Beyerdynamic DT880 / 600ohm - Articulate, detailed, boisterous (but not to the point of lunacy). Very detailed bass with decent but not exceptional presence. Crystal clear mids reproduced accurately and with great skill, but perhaps without a bit of soul and energy (like a german automobile). Highs must be heard to be believed. They rip right into you, but on the good side of the pleasure/pain fence. Incredibly resolving headphone, will show you your music like you've never heard it before. It will lay everything out in front of (and beside) you like a candy store. It has an incredible ability to liven up muddy recordings without sounding artifical. 


Sennheiser HD580 - Comfortable, entirely competent, boring. These are great cans if you're stepping up from consumer gear, but they're a step below the above two. They have almost all of the skill of the 650s but without the life and soul. If you've never heard the 650s, these cans have all of the same pros and cons, but something was apparently gained by the 650s in two model revisions above the 580s... and that something is the lushness and livelyness. note that they do still rank #3 on my list. They are GOOD, they're just not good enough after you've heard your options.


Sennheiser HD590 - Edgy, lacking refinement, exuberant. Where the 580s is like a student who spent 4 years in college with book learning, the 590s are the guy who spent 4 years after high school in his garage experimenting. They do not have refinement, they do not have the detail, the soundstage, or the seperation that the 580s have, but they've got the soul it's lacking. If all I owned were the 590s and 580s, I'd probably be using the 590s more often.
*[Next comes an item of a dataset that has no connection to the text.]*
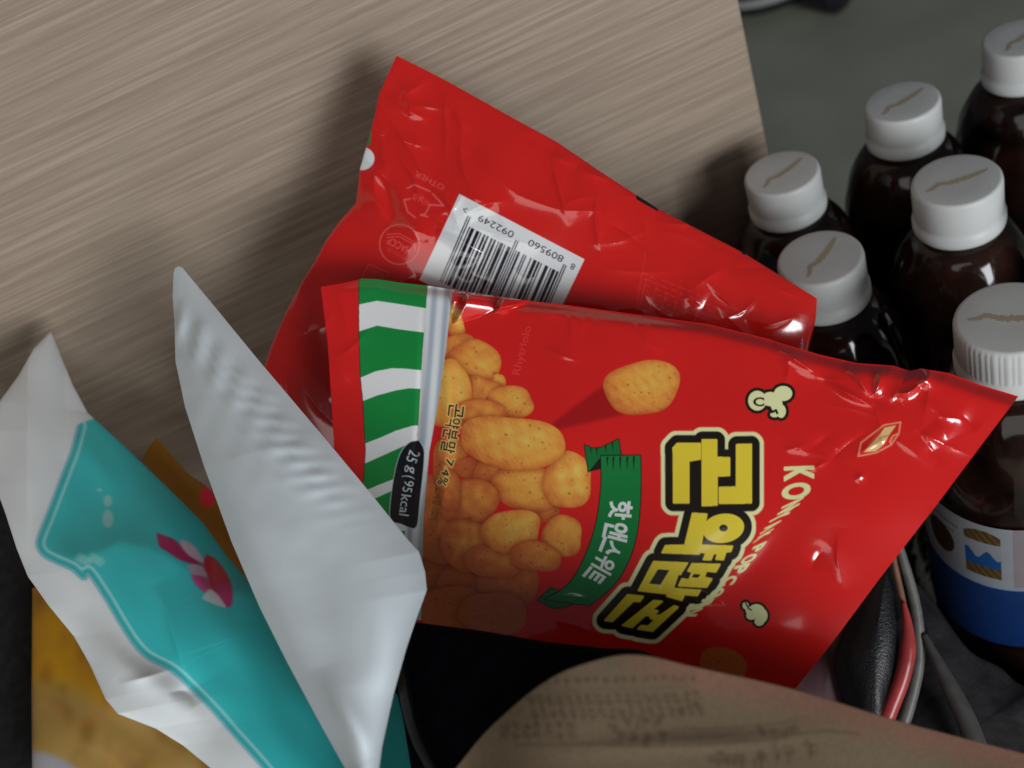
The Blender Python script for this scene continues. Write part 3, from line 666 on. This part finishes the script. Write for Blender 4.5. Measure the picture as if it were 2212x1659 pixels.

Alessandro MS1 - Exciting, fun, great for portable use but lack a bit on the desktop (comparatively speaking). The MS1s are driven perfectly well out of a portable, and pick up little from an amp except perhaps a bit more strength and tightness in the bass region. They are not at home with all music, but they will always try their best to give you a good show. Their detail retrevial is very uneven. if it's in the midrange, they'll have it right up front and ready to love, but if it's in the lows or upper highs, it's way in the back of the sound spectrum. The MS1s are alive though, perhaps more than any other pair of headphones I own. They the drugged up party kid in the club... in the real world tackling random tasks they leave a lot to be desired, but put them in their element and they are kings, full of life and love and they want to share it with you.


Koss KSC50 - good mids, good highs, so-so bass, uncomfortable as all hell. Koss used their famous KSC35 drivers in this. It sounds great for the price, almost on par soundwise with the MS1s, but the bass is horribly inconsistent, depending on how good a "seal" you've got to your ears with these things, and the tigher the seal the worse these things feel on your head. The good part is that if you lose them or crush them, you'll only be out a few bucks and won't feel as bad as if you killed something like the MS1s.

post #15 of 26


I forgot to mention the Koss "High Velocity" headphones of the mid-1970's, which may be the HV-1 model? In any case, I went through at least 6 sets from different stores, and all of them got to buzzing or rattling on one side or another, and got worse after more playing. My ESP-9's also had a defect in the internal cabling, which I fixed by splicing the wire. The experience with the HV's and other experiences with Koss has made me avoid that brand ever since. Too bad, because Koss had better than average sound.